— Start DATASET EXCERPTS —

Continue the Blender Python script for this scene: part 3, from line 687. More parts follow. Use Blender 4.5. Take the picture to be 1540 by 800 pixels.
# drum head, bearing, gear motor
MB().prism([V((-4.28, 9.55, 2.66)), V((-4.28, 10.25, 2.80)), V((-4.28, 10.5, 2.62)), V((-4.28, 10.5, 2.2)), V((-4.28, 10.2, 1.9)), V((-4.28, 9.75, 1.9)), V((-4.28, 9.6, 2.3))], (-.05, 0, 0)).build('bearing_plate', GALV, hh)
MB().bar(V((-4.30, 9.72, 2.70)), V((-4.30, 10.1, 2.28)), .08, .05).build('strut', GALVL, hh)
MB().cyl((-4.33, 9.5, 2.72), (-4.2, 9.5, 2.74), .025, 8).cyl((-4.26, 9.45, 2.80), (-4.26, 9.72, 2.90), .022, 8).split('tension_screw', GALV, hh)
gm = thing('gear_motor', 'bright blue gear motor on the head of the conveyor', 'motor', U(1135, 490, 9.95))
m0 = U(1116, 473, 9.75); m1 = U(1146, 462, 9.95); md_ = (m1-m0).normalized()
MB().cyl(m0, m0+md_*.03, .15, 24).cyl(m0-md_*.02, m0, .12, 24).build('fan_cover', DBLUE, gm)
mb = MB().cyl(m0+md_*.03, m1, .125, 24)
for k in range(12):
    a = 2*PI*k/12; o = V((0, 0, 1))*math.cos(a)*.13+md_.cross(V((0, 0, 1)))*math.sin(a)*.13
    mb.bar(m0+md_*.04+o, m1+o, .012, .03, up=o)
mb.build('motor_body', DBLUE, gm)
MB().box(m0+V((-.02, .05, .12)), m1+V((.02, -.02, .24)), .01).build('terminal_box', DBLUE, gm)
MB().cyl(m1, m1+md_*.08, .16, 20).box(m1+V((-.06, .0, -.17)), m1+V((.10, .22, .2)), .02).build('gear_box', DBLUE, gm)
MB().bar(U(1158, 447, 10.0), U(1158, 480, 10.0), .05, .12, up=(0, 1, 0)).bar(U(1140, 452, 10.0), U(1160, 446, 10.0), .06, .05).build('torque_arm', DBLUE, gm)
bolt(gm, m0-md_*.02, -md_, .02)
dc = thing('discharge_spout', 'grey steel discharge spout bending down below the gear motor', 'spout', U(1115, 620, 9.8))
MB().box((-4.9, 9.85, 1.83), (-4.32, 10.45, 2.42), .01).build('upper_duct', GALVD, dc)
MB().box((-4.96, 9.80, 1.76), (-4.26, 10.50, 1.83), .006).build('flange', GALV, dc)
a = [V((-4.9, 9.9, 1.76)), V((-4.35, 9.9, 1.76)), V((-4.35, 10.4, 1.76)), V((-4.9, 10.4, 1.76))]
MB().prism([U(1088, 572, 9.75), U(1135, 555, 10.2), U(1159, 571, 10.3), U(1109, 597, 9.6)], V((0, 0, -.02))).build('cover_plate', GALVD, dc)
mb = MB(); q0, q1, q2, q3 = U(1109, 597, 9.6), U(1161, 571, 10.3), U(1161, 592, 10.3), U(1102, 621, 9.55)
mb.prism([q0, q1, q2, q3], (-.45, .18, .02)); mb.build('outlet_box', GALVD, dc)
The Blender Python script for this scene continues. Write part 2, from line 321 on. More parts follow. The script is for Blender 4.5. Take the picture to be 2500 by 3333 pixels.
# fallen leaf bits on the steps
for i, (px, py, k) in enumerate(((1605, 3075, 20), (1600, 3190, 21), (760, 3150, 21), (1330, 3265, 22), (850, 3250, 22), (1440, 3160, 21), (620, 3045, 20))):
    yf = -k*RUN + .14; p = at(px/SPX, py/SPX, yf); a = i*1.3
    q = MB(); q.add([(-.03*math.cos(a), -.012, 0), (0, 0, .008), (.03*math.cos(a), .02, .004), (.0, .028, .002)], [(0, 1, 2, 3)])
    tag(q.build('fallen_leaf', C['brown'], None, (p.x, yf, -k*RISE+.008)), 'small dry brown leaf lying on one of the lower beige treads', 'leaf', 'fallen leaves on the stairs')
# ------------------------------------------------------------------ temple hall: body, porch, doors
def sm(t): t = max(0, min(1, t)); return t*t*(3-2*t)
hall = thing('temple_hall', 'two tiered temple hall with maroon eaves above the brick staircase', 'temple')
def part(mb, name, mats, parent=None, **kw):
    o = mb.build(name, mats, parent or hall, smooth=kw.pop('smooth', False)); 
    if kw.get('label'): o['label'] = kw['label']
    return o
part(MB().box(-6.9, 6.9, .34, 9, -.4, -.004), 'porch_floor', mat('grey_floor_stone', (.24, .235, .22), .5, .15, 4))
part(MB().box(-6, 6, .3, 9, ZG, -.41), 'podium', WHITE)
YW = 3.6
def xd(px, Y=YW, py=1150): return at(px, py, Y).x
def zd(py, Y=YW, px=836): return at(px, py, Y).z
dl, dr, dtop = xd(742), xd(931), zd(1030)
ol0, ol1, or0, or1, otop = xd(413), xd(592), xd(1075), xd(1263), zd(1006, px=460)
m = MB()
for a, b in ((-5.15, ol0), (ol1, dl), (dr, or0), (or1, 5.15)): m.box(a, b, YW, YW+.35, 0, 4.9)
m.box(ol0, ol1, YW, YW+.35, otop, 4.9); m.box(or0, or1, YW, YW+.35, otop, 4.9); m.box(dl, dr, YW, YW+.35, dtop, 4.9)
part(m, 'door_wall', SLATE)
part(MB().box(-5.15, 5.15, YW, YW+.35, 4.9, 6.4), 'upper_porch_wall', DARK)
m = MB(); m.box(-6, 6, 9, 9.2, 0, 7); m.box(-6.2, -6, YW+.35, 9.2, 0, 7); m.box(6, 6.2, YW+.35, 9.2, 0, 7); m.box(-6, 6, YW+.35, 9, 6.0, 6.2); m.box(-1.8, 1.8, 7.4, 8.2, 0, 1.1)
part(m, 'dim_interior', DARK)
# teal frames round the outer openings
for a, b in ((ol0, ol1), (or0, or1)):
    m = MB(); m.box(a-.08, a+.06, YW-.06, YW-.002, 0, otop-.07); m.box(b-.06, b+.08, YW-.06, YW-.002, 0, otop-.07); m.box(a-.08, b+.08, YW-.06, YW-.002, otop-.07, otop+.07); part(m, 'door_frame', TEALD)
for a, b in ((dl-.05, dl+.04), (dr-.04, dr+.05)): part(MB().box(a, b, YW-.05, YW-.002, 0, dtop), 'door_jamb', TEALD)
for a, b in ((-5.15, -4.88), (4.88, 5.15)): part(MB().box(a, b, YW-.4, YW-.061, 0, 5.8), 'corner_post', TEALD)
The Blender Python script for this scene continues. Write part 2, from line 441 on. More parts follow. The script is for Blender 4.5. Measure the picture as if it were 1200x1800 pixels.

— End DATASET EXCERPTS —

▸ **GIVEN EXERCISE**
Count every line in the preceding entries where the string "from" appears, then state only the total.

▸ **WRITTEN SOLUTION**
3